## AIM
Below are records; please write out exactly the lines from the first line through the line containing "COL = sc.collection", with no pictures.

+ + + + +

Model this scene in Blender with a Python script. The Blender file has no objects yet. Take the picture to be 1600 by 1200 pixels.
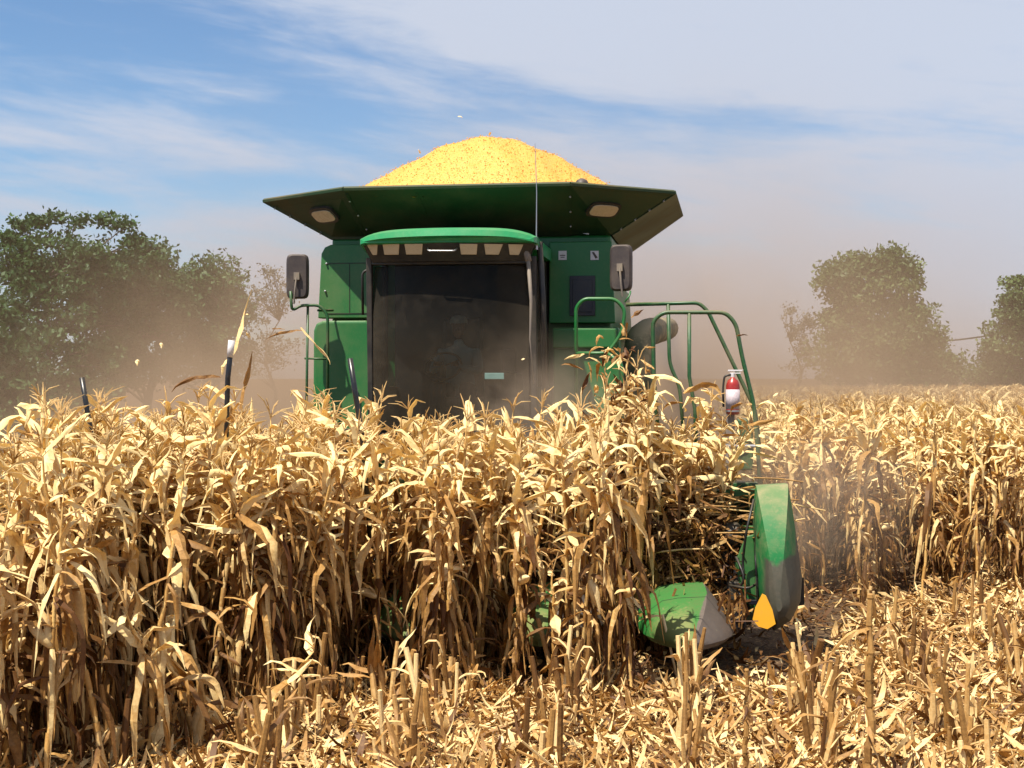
import bpy, math, random
import numpy as np
from mathutils import Vector, Matrix
random.seed(7); rng = np.random.default_rng(7)
R_ = math.radians
sc = bpy.context.scene
COL = sc.collection

# ------------------------------------------------------------------ camera
F, HY, CZ = 2311.0, 590.0, 2.3            # focal length in px of the 1600 px wide frame, horizon row, eye height
cam = bpy.data.cameras.new('camera'); cam.lens = 52; cam.sensor_width = 36
cam.shift_y = -(600 - HY) / 1600.0; cam.clip_end = 4000; cam.clip_start = 0.1
co = bpy.data.objects.new('camera', cam); COL.objects.link(co)
co.location = (0, 0, CZ); co.rotation_euler = (R_(90), 0, 0)
sc.camera = co
# ------------------------------------------------------------------ sun + exposure
SUN = Vector((-0.66 * math.cos(R_(62)), -0.75 * math.cos(R_(62)), math.sin(R_(62))))
sl = bpy.data.lights.new('sun', 'SUN'); sl.energy = 5.0; sl.angle = R_(0.5); sl.color = (1.0, 0.93, 0.80)
so = bpy.data.objects.new('sun', sl); COL.objects.link(so)
so.rotation_euler = SUN.to_track_quat('Z', 'Y').to_euler(); so.location = (0, 0, 30)
sc.view_settings.view_transform = 'Standard'; sc.view_settings.look = 'None'
sc.view_settings.exposure = 0.72; sc.view_settings.gamma = 1.0
sc.cycles.max_bounces = 7; sc.cycles.diffuse_bounces = 3; sc.cycles.glossy_bounces = 3
sc.cycles.transmission_bounces = 4; sc.cycles.transparent_max_bounces = 12; sc.cycles.volume_bounces = 0
sc.cycles.volume_step_rate = 1.0; sc.cycles.volume_max_steps = 64
sc.cycles.use_denoising = True

# ------------------------------------------------------------------ node helper
class NT:
    def __init__(s, tree): s.t = tree; s.n = tree.nodes; s.l = tree.links
    def new(s, typ, **kw):
        n = s.n.new(typ)
        for k, v in kw.items(): setattr(n, k, v)
        return n
    def put(s, sock, v):
        if isinstance(v, bpy.types.NodeSocket): s.l.new(v, sock)
        elif v is not None: sock.default_value = v
    def m(s, op, a, b=None, c=None, clamp=False):
        n = s.new('ShaderNodeMath', operation=op, use_clamp=clamp)
        s.put(n.inputs[0], a); s.put(n.inputs[1], b)
        if c is not None: s.put(n.inputs[2], c)
        return n.outputs[0]
    def noise(s, vec, scale, detail=3, rough=0.55, dist=0.0):
        n = s.new('ShaderNodeTexNoise'); s.put(n.inputs['Vector'], vec)
        n.inputs['Scale'].default_value = scale; n.inputs['Detail'].default_value = detail
        n.inputs['Roughness'].default_value = rough; n.inputs['Distortion'].default_value = dist
        return n.outputs['Fac']
    def mapr(s, v, a, b, c=0.0, d=1.0, smooth=True):
        n = s.new('ShaderNodeMapRange'); n.interpolation_type = 'SMOOTHSTEP' if smooth else 'LINEAR'
        s.put(n.inputs[0], v)
        for i, x in enumerate((a, b, c, d)): n.inputs[i + 1].default_value = x
        return n.outputs[0]
    def mix(s, f, a, b, mode='MIX'):
        n = s.new('ShaderNodeMix', data_type='RGBA', blend_type=mode)
        s.put(n.inputs[0], f); s.put(n.inputs[6], a); s.put(n.inputs[7], b)
        return n.outputs[2]
    def xyz(s, v):
        n = s.new('ShaderNodeSeparateXYZ'); s.l.new(v, n.inputs[0]); return n.outputs
    def comb(s, x, y, z):
        n = s.new('ShaderNodeCombineXYZ'); s.put(n.inputs[0], x); s.put(n.inputs[1], y); s.put(n.inputs[2], z)
        return n.outputs[0]
def c4(c): return (c[0], c[1], c[2], 1.0)

# ------------------------------------------------------------------ world: sky + cirrus by direction
W = bpy.data.worlds.new('World'); sc.world = W; W.use_nodes = True
T = NT(W.node_tree); bg = W.node_tree.nodes['Background']
sky = T.new('ShaderNodeTexSky', sky_type='NISHITA'); sky.sun_disc = False
sky.sun_elevation = R_(62); sky.sun_rotation = math.atan2(SUN.x, SUN.y)
sky.air_density = 1.0; sky.dust_density = 0.6; sky.ozone_density = 1.6; sky.altitude = 200
tc = T.new('ShaderNodeTexCoord'); X, Y_, Z = T.xyz(tc.outputs['Generated'])
az = T.m('ARCTAN2', X, Y_); el = T.m('ARCSINE', Z)
base = T.mix(1.0, sky.outputs[0], c4((1.18, 1.42, 1.64)), 'MULTIPLY')
# tilted streak coordinates
t1 = T.m('ADD', el, T.m('MULTIPLY', az, 0.12))
v1 = T.comb(T.m('MULTIPLY', az, 2.2), T.m('MULTIPLY', t1, 13.0), 0.3)
n1 = T.noise(v1, 1.6, 6, 0.55, 0.5)
v2 = T.comb(T.m('MULTIPLY', az, 7.0), T.m('MULTIPLY', t1, 34.0), 4.1)
n2 = T.noise(v2, 1.5, 5, 0.6, 0.3)
# cover grows to the right, and above the tilted upper band; hazy near the horizon
right = T.mapr(az, -0.22, 0.10)
band = T.mapr(t1, 0.200, 0.216)
low = T.mapr(el, 0.20, 0.05)
cov = T.m('ADD', T.m('MULTIPLY', right, 0.52), T.m('ADD', T.m('MULTIPLY', band, 0.48), T.m('MULTIPLY', low, 0.55)))
cov = T.m('ADD', cov, T.m('MULTIPLY', T.m('SUBTRACT', n1, 0.5), 2.3))
cov = T.m('ADD', cov, T.m('MULTIPLY', T.m('SUBTRACT', n2, 0.5), 1.4))
cov = T.mapr(cov, -0.15, 0.95)
cloud = T.mix(T.mapr(el, 0.0, 0.22), c4((7.0, 6.85, 7.6)), c4((7.7, 8.4, 9.9)))
colr = T.mix(T.m('MULTIPLY', cov, 0.92), base, cloud)
T.l.new(colr, bg.inputs[0]); bg.inputs[1].default_value = 0.050

# ------------------------------------------------------------------ materials
def new_mat(name):
    m = bpy.data.materials.new(name); m.use_nodes = True
    t = NT(m.node_tree); return m, t, m.node_tree.nodes['Principled BSDF'], m.node_tree.nodes['Material Output']
def bump(t, b, h, strength, dist):
    n = t.new('ShaderNodeBump'); n.inputs['Strength'].default_value = strength; n.inputs['Distance'].default_value = dist
    t.put(n.inputs['Height'], h); t.l.new(n.outputs[0], b.inputs['Normal'])
def obj_coord(t): return t.new('ShaderNodeTexCoord').outputs['Object']

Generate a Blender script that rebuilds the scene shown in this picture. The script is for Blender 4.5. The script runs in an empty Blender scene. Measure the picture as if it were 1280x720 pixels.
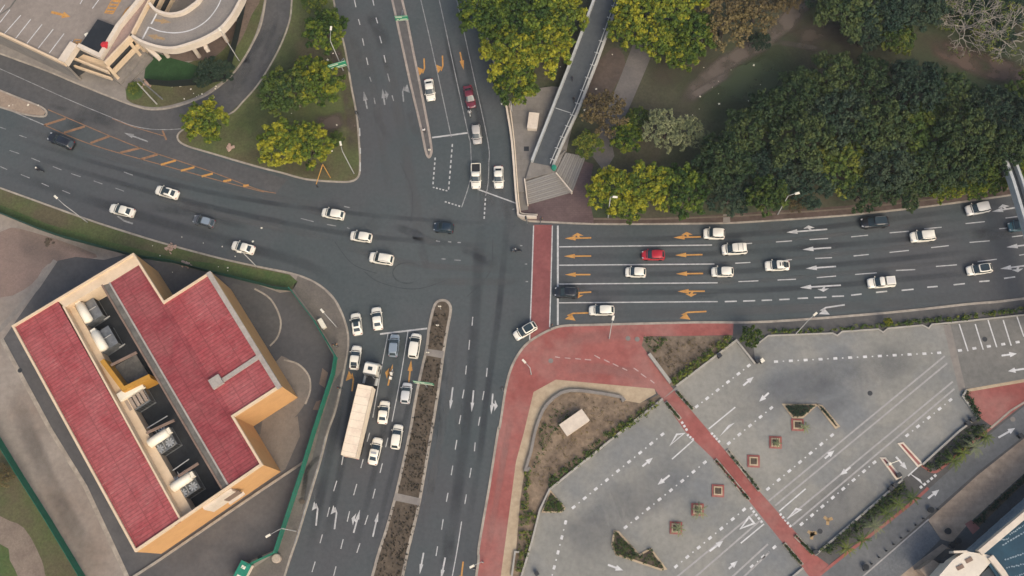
import bpy, bmesh, math, random
import numpy as np
from mathutils import Vector, Matrix
R = math.radians
random.seed(7); rng = np.random.default_rng(7)
scene = bpy.context.scene
col = scene.collection

# ---------------------------------------------------------------- camera, world, sun, exposure
FOC, NAD, CAMH = 1300.0, (708.0, 728.0), 174.0
_d = Vector((NAD[0]-640, -(NAD[1]-360), -FOC)).normalized()
_zw = -_d
_xw = (Vector((1, 0, 0)) - _d*_d.x).normalized()
_yw = _zw.cross(_xw)
CM = Matrix((_xw, _yw, _zw))                  # camera axes -> world axes
cam = bpy.data.objects.new('camera', bpy.data.cameras.new('camera'))
cam.matrix_world = Matrix.Translation((0, 0, CAMH)) @ CM.to_4x4()
cam.data.sensor_width = 36.0
cam.data.lens = 36.0*FOC/1280.0
cam.data.clip_start = 1.0; cam.data.clip_end = 6000.0
col.objects.link(cam); scene.camera = cam

SUN_EL, SUN_AZ = R(46), R(148)                # azimuth clockwise from +Y
world = bpy.data.worlds.new('World'); scene.world = world; world.use_nodes = True
wn = world.node_tree.nodes; wl = world.node_tree.links
bg = wn['Background']
sky = wn.new('ShaderNodeTexSky'); sky.sky_type = 'NISHITA'; sky.sun_disc = False
sky.sun_elevation = SUN_EL; sky.sun_rotation = SUN_AZ
sky.air_density = 1.0; sky.dust_density = 4.0; sky.ozone_density = 1.0
wl.new(sky.outputs[0], bg.inputs[0]); bg.inputs[1].default_value = 0.138
sun = bpy.data.objects.new('sun', bpy.data.lights.new('sun', 'SUN'))
sun.data.energy = 1.35; sun.data.angle = R(38); sun.data.color = (1.0, 0.87, 0.66)
_sd = Vector((math.sin(SUN_AZ)*math.cos(SUN_EL), math.cos(SUN_AZ)*math.cos(SUN_EL), math.sin(SUN_EL)))
sun.rotation_euler = _sd.to_track_quat('Z', 'Y').to_euler(); sun.location = (0, 0, 120)
col.objects.link(sun)
scene.view_settings.view_transform = 'Standard'; scene.view_settings.look = 'None'
scene.view_settings.exposure = 0.5; scene.view_settings.gamma = 1.0

# ---------------------------------------------------------------- helpers
def P(px, py, z=0.0):
    """the world point at height z that the photograph shows at pixel (px, py)"""
    v = CM @ Vector((px-640, -(py-360), -FOC))
    t = (z-CAMH)/v.z
    return Vector((v.x*t, v.y*t, z))

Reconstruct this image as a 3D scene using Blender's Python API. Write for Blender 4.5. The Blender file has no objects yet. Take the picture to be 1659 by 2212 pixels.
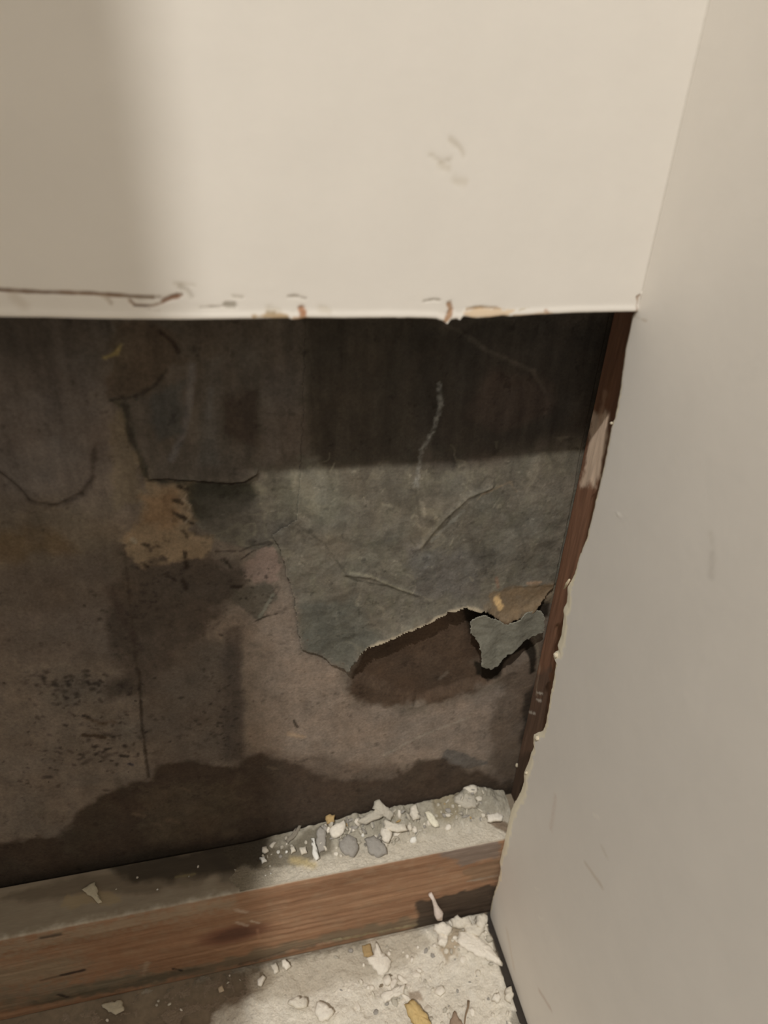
import bpy, bmesh, math, random
import numpy as np
from mathutils import Matrix, Vector, Euler

# ------------------------------------------------------------------ camera, world, light
CAMP = np.array([-0.152095, -0.226693, 0.507546]); FPX = 1445.1
YAW, PITCH, ROLL = 0.245841, 0.549085, 0.0424618
def cam_axes():
    cy, sy = math.cos(YAW), math.sin(YAW)
    fwd = np.array([sy*math.cos(PITCH), cy*math.cos(PITCH), -math.sin(PITCH)])
    right = np.array([cy, -sy, 0.0]); up = np.cross(right, fwd)
    return (math.cos(ROLL)*right + math.sin(ROLL)*up, -math.sin(ROLL)*right + math.cos(ROLL)*up, fwd)
AR, AU, AF = cam_axes()
SC = bpy.context.scene
cd = bpy.data.cameras.new('camera'); cam = bpy.data.objects.new('camera', cd)
SC.collection.objects.link(cam)
cd.sensor_fit = 'HORIZONTAL'; cd.sensor_width = 36; cd.lens = FPX/1659*36
cd.clip_start = 0.01
m = Matrix.Identity(4)
for i in range(3):
    m[i][0], m[i][1], m[i][2], m[i][3] = AR[i], AU[i], -AF[i], CAMP[i]
cam.matrix_world = m
cd.dof.use_dof = True; cd.dof.focus_distance = 0.36; cd.dof.aperture_fstop = 10
SC.camera = cam
W = bpy.data.worlds.new('world'); SC.world = W; W.use_nodes = True
W.node_tree.nodes['Background'].inputs[0].default_value = (1.0, 0.985, 0.955, 1)
W.node_tree.nodes['Background'].inputs[1].default_value = 0.56
LAMP = np.array([-0.70, -1.09, 2.38])
ld = bpy.data.lights.new('ceiling_bulb', 'POINT'); ld.energy = 182; ld.shadow_soft_size = 0.022
ld.color = (1.0, 0.985, 0.955)
lo = bpy.data.objects.new('ceiling_bulb', ld); lo.location = LAMP; SC.collection.objects.link(lo)
SC.view_settings.view_transform = 'Standard'; SC.view_settings.look = 'None'
SC.view_settings.exposure = -0.22; SC.view_settings.gamma = 1; SC.view_settings.use_curve_mapping = False

# ------------------------------------------------------------------ measures (metres)
YF = 0.0127            # back of the plasterboard = face of the framing
BK = 0.0466            # face of the old board at the back of the cavity
HP = 0.089             # height of the bottom plate
SX = 0.0185            # left face of the upright stud
def at(x, y, ax, v):
    """the point of the plane (coordinate ax = v) that the photo shows at x, y"""
    d = AF + AR*((x-829.5)/FPX) - AU*((y-1106)/FPX)
    return CAMP + d*((v-CAMP[ax])/d[ax])
def ats(pts, ax, v): return np.array([at(x, y, ax, v) for x, y in pts])

# ------------------------------------------------------------------ noise
def _h(i, j, s):
    n = (i.astype(np.int64)*374761393 + j.astype(np.int64)*668265263 + s*1274126177) & 0xffffffff
    n = ((n ^ (n >> 13))*1274126177) & 0xffffffff
    return ((n ^ (n >> 16)) & 0xffff)/65535.0
def vnoise(x, y, s=0):
    xi, yi = np.floor(x), np.floor(y); fx, fy = x-xi, y-yi
    fx = fx*fx*(3-2*fx); fy = fy*fy*(3-2*fy)
    a, b, c, d = _h(xi, yi, s), _h(xi+1, yi, s), _h(xi, yi+1, s), _h(xi+1, yi+1, s)
    return (a*(1-fx)+b*fx)*(1-fy) + (c*(1-fx)+d*fx)*fy
def fbm(x, y, size, s=0, oct=4, gain=.5):
    t = 0; a = 1; n = 0; k = 1/size
    for o in range(oct):
        t = t + a*vnoise(x*k+17.3*o, y*k+5.1*o, s+o*7); n += a; a *= gain; k *= 2.03
    return t/n*2-1
def lin(c):
    c = np.array(c, float)/255
    return np.where(c <= .04045, c/12.92, ((c+.055)/1.055)**2.4)
def sstep(a, b, x):
    t = np.clip((x-a)/(b-a), 0, 1); return t*t*(3-2*t)

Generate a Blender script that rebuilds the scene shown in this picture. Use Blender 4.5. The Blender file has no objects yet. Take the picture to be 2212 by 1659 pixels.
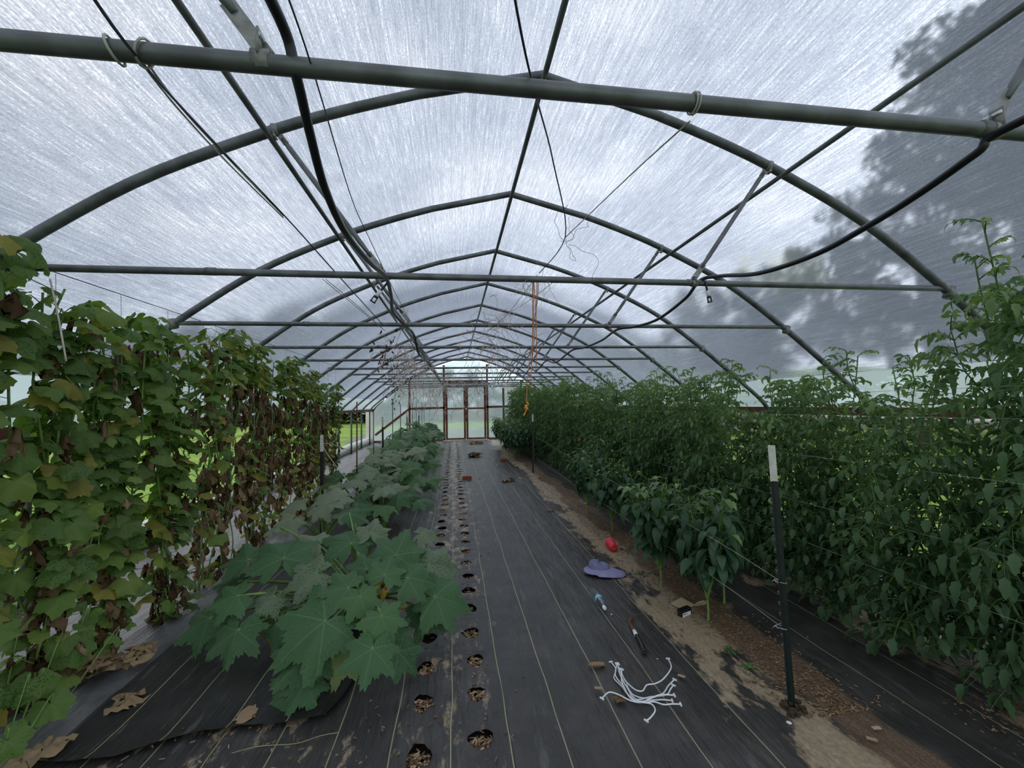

+ + + + +

## EXERCISE RESPONSE
Model this scene in Blender with a Python script. The Blender file has no objects yet. Take the picture to be 1600 by 1200 pixels.
import bpy, math, random
import numpy as np
from mathutils import Vector, Matrix
random.seed(7); rng = np.random.default_rng(7)
R_ = math.radians
sc = bpy.context.scene
COL = sc.collection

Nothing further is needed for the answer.